OP
- Thread Starter
- #21
Ja, I feel the same regarding the so called classical music. A term that is more often than right used wrong. I was kind of a fanboy when listening to "it" ( wrong term, that means ;-) through the 5 valve radio of my parents. But then electronica chimed in, again through the (German) Dampfradio. PGP sequencer and stuff like that, and / or the early Stockhausen, anybody? Steampunk by todays standards.
On the other hand, Stairways To Heaven is fun to listen to, but as a testprogram, I don't know. Wasn't it the last piece on a vinyl record? Last piece means least quality due to slowing down of the linear speed of the groove. All the sounds gets so congested. It starts clear with few instruments and becomes thicker and thicker, without actually changing loudness. Not to forget the accumulated dust at the needle, and accumulated wear out there. To me it more or less represents a practical joke of the sound engineer. Super drama, so close to going kitsch, good art alltogether, but as a test?

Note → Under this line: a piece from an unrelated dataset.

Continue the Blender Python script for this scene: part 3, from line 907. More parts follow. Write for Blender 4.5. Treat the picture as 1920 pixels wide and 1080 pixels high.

I agree in general, but for this test I decided I will not influence the participants' music choice in any way. Maybe it's true that this makes the test less widely applicable in some ways, but in other ways it's definitively more useful in its conclusions to those actually listening who would rather investigate the question of "what speakers do my favorite music sound best on?" (some of which include music the participants heard live at concerts in person) without some stuck-up "audiophile" telling them how poorly recorded/mastered some songs might be, or how their genre might not span enough of the frequency spectrum to be a reliable indicator of all the speakers' tradeoffs.
Aside from the general annoyance such a thing would cause, my worry with forcing a set of 'approved' test tracks on participants is that it puts them in a position to choose which speaker sounds best for a song they may not like at all, or may have no frame of reference of what it's 'supposed' to sound like otherwise.
Anyway, this is why in the full log I record the song being played (and I think there are enough genuinely high fidelity songs tested here to be useful), and reasonably detailed notes of the impressions of each song -- so you can select from the full list whatever songs you choose to be relevant, and take from the impressions whatever conclusions you want. Notes from "Participant 2" were sparse since that was me, since I've already written enough at length about my impressions of these speakers (and in this case my blind impressions matched exactly my expectations).
P.S. Regarding older songs, I was so impressed recently with this song from 1965 that is incredibly well mastered/recorded, given the era, that I used it as one of my test songs. It's really amazing the range of recording/mastering qualities that exist from just about any era.